### Task statement
Pull out every line below that holds the word "from".

### Given material
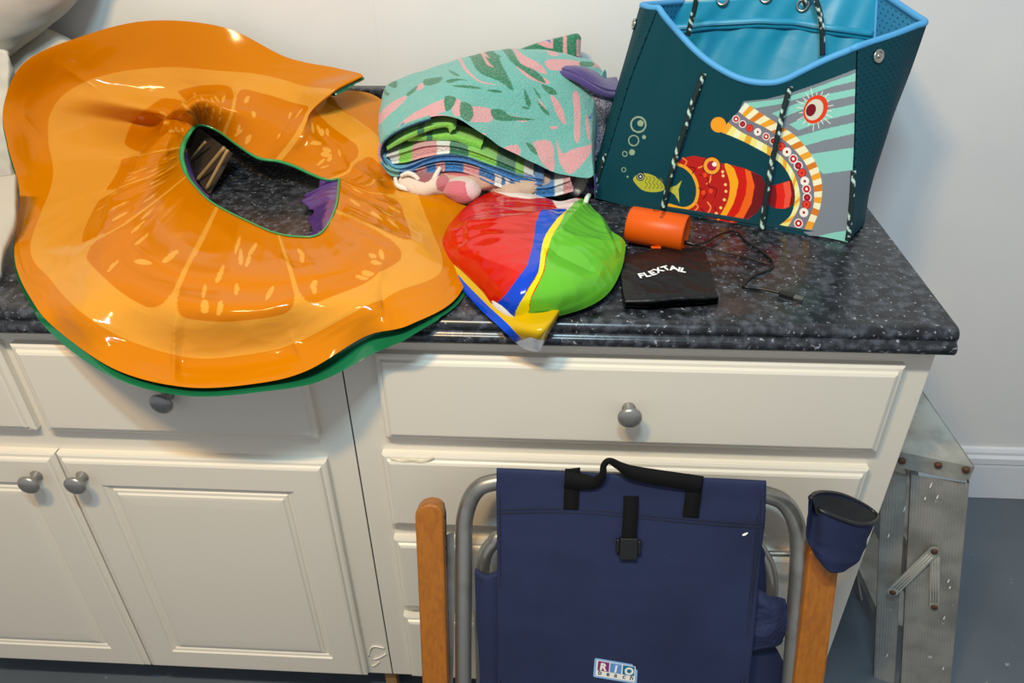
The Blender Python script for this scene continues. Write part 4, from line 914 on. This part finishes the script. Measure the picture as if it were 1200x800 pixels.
# sewn label
m_lb = mat('label_border', (132, 172, 214), .6); m_lw = mat('label_white', (226, 222, 216), .6)
def lq(u, v, off=.0062):
    a, b, c, d = (np.array(q, float) for q in ((697,770.5),(747.5,779),(746,801),(695,792.5)))
    q = (a*(1-u)+b*u)*(1-v)+(d*(1-u)+c*u)*v; return CP(q[0], q[1], off)
lab = prism('label', [lq(.03, 0), lq(.97, 0), lq(1, .06), lq(1, .94), lq(.97, 1), lq(.03, 1), lq(0, .94), lq(0, .06)], cn, .0006, m_lb, ch)
lab['label'] = 'small sewn brand patch of three coloured squares'
def lpatch(u0, u1, v0, v1, col, off): prism('label_square', [lq(u0, v0, off), lq(u1, v0, off), lq(u1, v1, off), lq(u0, v1, off)], cn, .0003, col, lab)
lpatch(.05, .95, .10, .92, m_lw, .0069)
lpatch(.085, .345, .13, .62, mat('label_plum', (130, 34, 104), .6), .0073)
lpatch(.37, .63, .13, .62, mat('label_blue', (84, 138, 196), .6), .0073)
lpatch(.66, .93, .13, .62, mat('label_teal', (8, 104, 138), .6), .0073)
ex = lq(1, .5)-lq(0, .5); ex /= np.linalg.norm(ex); ey = np.cross(cn, ex); ey = ey if ey[2] > 0 else -ey; LW = np.linalg.norm(lq(1, .5)-lq(0, .5))
for chx, u in (('R', .13), ('I', .465), ('O', .70)): text('lettering', chx, lq(u, .575, .0078), ex, ey, LW*.245, m_lw, lab, .0001, .0007)
for chx, u in zip('beach', (.10, .29, .47, .66, .83)): text('lettering', chx, lq(u, .84, .0074), ex, ey, LW*.17, mat('label_ink', (40, 44, 56), .6), lab, .0001, .0002)
# wooden arms
def arm(tl, tr, bl, br, off, th):
    A = [CP(*q, off) for q in (tl, tr, br, bl)]; A[2] = down(A[2], .10); A[3] = down(A[3], .10)
    n_ = 5; c = (A[0]+A[1])/2; top = []
    wv = A[1]-A[0]
    for k in range(7):
        a = PI*k/6; top.append(c-wv/2*math.cos(a)-cdn*math.sin(a)*.016)
    return prism('arm', [A[3]]+top+[A[2]], -cn, th, m_wood, ch, .0035)
arm((486,604),(519,602),(500,800),(528,800), .012, .028)
arm((948,655),(985,655),(927,800),(963,800), .010, .030)
# slotted hinge plates
def plate(pts, off, M=m_tube):
    return prism('hinge_plate', [CP(a, b, off) for a, b in pts], cn, .0022, M, ch)
plate([(514,606),(520.5,588),(523,600),(524,660),(522,690),(520,690)], -.012, mat('dark_steel', (86, 84, 80), .4, metal=.9))
for y in (606, 624, 642, 660, 678):
    tube('rivet', [CP(521, y, -.010), CP(521, y, -.004)], .0025, m_black_plastic, ch, sides=10, n=3)
prism('hinge_arm', [CP(523,626,-.02), CP(532,622,-.02), CP(533,700,-.02), CP(531,800,-.02), CP(527,800,-.02), CP(524,700,-.02)], cn, .003, m_tube, ch)
plate([(940,655),(948,650),(949,690),(943,720),(940,712)], -.010, MATS['dark_steel'])
for y in (668, 690, 708): tube('rivet', [CP(944.5, y, -.008), CP(944.5, y, -.003)], .0025, m_black_plastic, ch, sides=10, n=3)
# cup holder pouch on the right arm
top = [(950,582),(962,576.5),(985,579),(1008,589),(1022,598),(1029,606),(1022,613),(1005,614),(985,608),(966,600),(954,592)]
bot_ = [(944,624),(955,612),(975,612),(995,618),(1008,622),(1016,628),(1010,650),(992,668),(975,671.5),(962,662),(950,642)]
nn = len(top); rows = []
for i in range(nn):
    dpt = .050-.075*math.sin(PI*(i-1)/5) if i < 6 else .050+.022*math.sin(PI*(i-6)/5)
    d2 = .030-.035*math.sin(PI*(i-1)/5) if i < 6 else .030+.030*math.sin(PI*(i-6)/5)
    t0 = CP(*top[i], max(dpt, -.01)); b0_ = CP(*bot_[i], max(d2, .0)); rows.append([t0, t0*.65+b0_*.35, t0*.3+b0_*.7, b0_])
Gcup = surf(rows, 90, 40, True); Nc = normals(Gcup, True)
Gcup = Gcup+Nc*(fbm(Gcup, 14, 91, 3, True)*.0022*np.linspace(0, 1, 40)[None])[..., None]
cu = grid('cup_holder', Gcup, m_navy, ch, True, thick=.002)
bcen = Gcup[:, -1].mean(0); fan = np.stack([Gcup[:, -1], Gcup[:, -1]*.5+bcen*.5, np.repeat(bcen[None], 90, 0)], 1); grid('pouch_bottom', fan, m_navy, cu, True)
sh = lambda k, f: Gcup[:, k]*f+Gcup[:, k].mean(0)*(1-f)
dark = np.stack([sh(0, .985), sh(5, .88), sh(12, .80), sh(16, .4), np.repeat(Gcup[:, 17].mean(0)[None], 90, 0)], 1)
grid('mesh_lining', dark, mat('black_mesh', (26, 27, 31), .85, bump=(600, .6)), cu, True)
tube('rim', Gcup[::4, 0], .0028, mat('black_piping', (22, 23, 30), .4), cu, n=120, sides=8, closed=True)
tube('paint_spot', [CP(870,627,.006), CP(873,626,.006), CP(876.5,624,.006)], [.0012, .002, .0008], m_print, ch, sides=6)

# ------------------------------------------------------------------ aluminium step ladder beside the cabinet
m_rail = mat('ribbed_aluminium', (168, 166, 160), .5, metal=.3, var=[(16, (134, 133, 128), .4, .7), (60, (214, 214, 210), .70, .74)])
m_rivet = mat('rusty_rivet', (96, 62, 46), .6, metal=.4)
ld = thing('step_ladder', 'old paint spattered aluminium step ladder folded beside the right end of the cabinet', 'step ladder', (.13, .2, 0))
zc0 = .60
fa, fb = P(1142, 546, z=zc0), P(1046, 526, z=zc0); dirf = fa-fb; dirf /= np.linalg.norm(dirf)
npl = np.cross([0, 0, 1], dirf); npl /= np.linalg.norm(npl); bdir = np.array([-.045, .999, 0])
capL = .33; o0 = fb-dirf*.035
wcap = np.linalg.norm(fa-o0)
o0w = o0.copy()
cap_pts = [o0, fa, fa+bdir*capL, o0+bdir*capL]
prism('top_cap', cap_pts, (0, 0, -1), .004, m_alu, ld, .001)
lipb = prism('cap_lip', [o0-bdir*.002, o0-bdir*.002-np.array([0, 0, .034]), fa-bdir*.002-dirf*.006-np.array([0, 0, .034]), fa-bdir*.002-np.array([0, 0, .026]), fa-bdir*.002], bdir, .004, m_alu, ld, .001)
prism('cap_lip', [fa+dirf*.001, fa+dirf*.001+bdir*capL, fa+bdir*capL+dirf*.001-np.array([0, 0, .03]), fa+dirf*.001-np.array([0, 0, .03])], -dirf, .004, m_alu, ld, .001)
def LP(px, py, off=0): return onplane(px, py, fa+npl*off, npl)
for px, py in ((1099.5, 545), (1132, 550.5), (1057, 540)):
    q = LP(px, py, -.004); lathe('rivet', [(.0058, -.001), (.0055, .002), (.003, .0035), (.0005, .0035)], q, -npl, m_rivet, ld, 16)
def rail(name, tl, tr, bl, br, off, th):
    """ribbed C-channel from cap to floor, ribs are real grooves"""
    A0, A1, B0, B1 = LP(*tl, off), LP(*tr, off), LP(*bl, off), LP(*br, off)
    e0_, e1_ = B0-A0, B1-A1; B0 = A0+e0_*((.0-A0[2])/e0_[2]); B1 = A1+e1_*((.0-A1[2])/e1_[2])
    wd = np.linalg.norm(A1-A0); nr_ = int(wd/.0045); fs = np.linspace(0, 1, nr_*4+1)
    g = np.array([0, .0009, .0009, 0])
    prof_ = [(0, th), (0, .003)]+[(f, g[i % 4]) for i, f in enumerate(fs)]+[(1, .003), (1, th)]
    rows = []
    for T, Bm in ((A0, B0), (A1, B1)): pass
    Gx = np.array([[(A0*(1-f)+A1*f)*(1-t)+(B0*(1-f)+B1*f)*t+npl*d for f, d in prof_] for t in (0, .5, 1)])
    o = grid(name, Gx, m_rail, ld, smooth=False); return A0, A1, B0, B1
rail('front_rail', (1068, 556), (1136, 566), (1056, 800), (1114, 800), .006, .028)
rail('rear_rail', (1034, 548), (1063, 556), (1024, 800), (1048, 800), .018, .024)
# far pair of rails seen through the gap
rail('front_rail', (1030, 470), (1075, 480), (1042, 800), (1080, 800), .30, .02)
rail('rear_rail', (1008, 560), (1024, 566), (1010, 800), (1024, 800), .29, .02)
for zs, ys in ((.36, 0), (.13, 0)):
    x0 = .12+.06*(.6-zs)
    pA = np.array([x0, .16, zs]); 
    prism('tread', [pA+bdir*0, pA+dirf*.075, pA+dirf*.075+bdir*.26, pA+bdir*.26], (0, 0, -1), .02, m_alu, ld, .001)
# folding brace
def link_bar(a, b, wd, off):
    A, B = LP(*a, off), LP(*b, off); d = B-A; d /= np.linalg.norm(d); s = np.cross(d, npl); pts = []
    for k in range(7): an = -PI/2+PI*k/6; pts.append(B+(d*math.cos(an)+s*math.sin(an))*wd/2)
    for k in range(7): an = PI/2+PI*k/6; pts.append(A+(d*math.cos(an)+s*math.sin(an))*wd/2)
    o = prism('brace', pts, npl, .003, m_alu, ld, .0006)
    for k in (-.25, 0, .25):
        tube('rib', [A+s*wd*k+d*.012-npl*.0003, B+s*wd*k-d*.012-npl*.0003], .0008, m_alu, o, sides=6, n=3)
    return A, B
A_, B2 = link_bar((1046, 694), (1095, 646), .018, -.002); C_, D_ = link_bar((1096, 646), (1095, 711), .016, .002)
for q in (A_, B2, D_): lathe('rivet', [(.0058, 0), (.0052, .002), (.002, .003), (.0005, .003)], q, -npl, m_rivet, ld, 16)
# paint spatters
for px, py, s in ((1089, 572, 5), (1097, 585, 4), (1083, 586, 3), (1110, 683, 4), (1112, 690, 3), (1105, 726, 4), (1038, 770, 5), (1058, 600, 6), (1040, 630, 4), (1104, 785, 4)):
    q = LP(px, py, .0045 if px > 1066 else .0165); tube('paint_spatter', [q, q+np.array([.0006, 0, .004])*s/4, q+np.array([.0004, 0, .010])*s/4], [.0005, .0016, .0005], m_print, ld, sides=6, n=8)

tube('back_leg_edge', [P(1003, 668, y=.34), P(1014, 728, y=.29), P(1027, 797, y=.23)], .003, m_alu, ld, sides=8)  # thin rod added to draw the edge of the ladder's back leg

### In response
The Blender Python script for this scene continues. Write part 4, from line 914 on. This part finishes the script. Measure the picture as if it were 1200x800 pixels.
    """ribbed C-channel from cap to floor, ribs are real grooves"""